Dante ha compreso che è stato concesso di «correr miglior acque» alla «navicella del suo ingegno» (Purg. I 1-2) ha capito che è un altro il «pelago» (Par. II 5) per il suo «legno che cantando varca» (Par. II 3): sotto la guida di Beatrice, «quasi ammiraglio che in poppa e in prora / viene a veder la gente che ministra / per li altri legni, e a ben far l’incora» (Purg. XXX 58-60), può finalmente percorrere «l’alto sale» (Par. II 13) del Paradiso, della verità rivelata e conoscibile a intelletto umano, «com’altrui piacque» (Inf. XXVI 145 e Purg. I 133), se si resta all’ombra dell’Altissimo. Non ha attraversato il «varco / folle d’Ulisse» (Par. XXVII 82-83), i «riguardi» segnati da Ercole «acciò che l’uom più oltre non si metta» (Inf. XXVI 108-109). Dante ha potuto attraversare interamente «lo gran mar de l’essere» (Par. I 113), che altro non è se non l’infinita immensità di Dio, sotto la vigile guida della sua Beatrice finché ella, tornata al suo seggio, non lo ha affidato a san Bernardo di Chiaravalle, il «sene / vestito con le genti glorïose» (Par. XXXI 59-60), perché potesse contemplare ciò che nessun uomo ha visto ed è rimasto vivo.
Ecco, si potrebbe dire che il progetto di Dio su Dante, nel racconto di costui, si è realizzato in e per Beatrice, donna sì, ma pure tramite anagogico per giungere fin nell’intimo del mistero, a quell’incarnazione in cui il poeta si specchia definitivamente, anche se ammette che «mutandom’io, a me si travagliava» (Par. XXXIII 114).

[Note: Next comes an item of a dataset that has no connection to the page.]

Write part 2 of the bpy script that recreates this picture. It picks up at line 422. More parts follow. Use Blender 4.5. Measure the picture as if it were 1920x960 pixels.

Così era stato fin dall’inizio, fin dal primo incontro, «Nove fiate appresso lo suo nascimento» (Vita nuova, II), a soli nove anni, quando anche «la gloriosa donna de la sua mente, la quale fu chiamata da molti Beatrice, li quali non sapeano che sì chiamare» (Vita nuova, II). Il traviamento era iniziato con l’amico Guido. Eppure, si potrebbe dire, come in fondo già si è detto: Guido, io ti persi. E perdendo costui, Dante salva se stesso.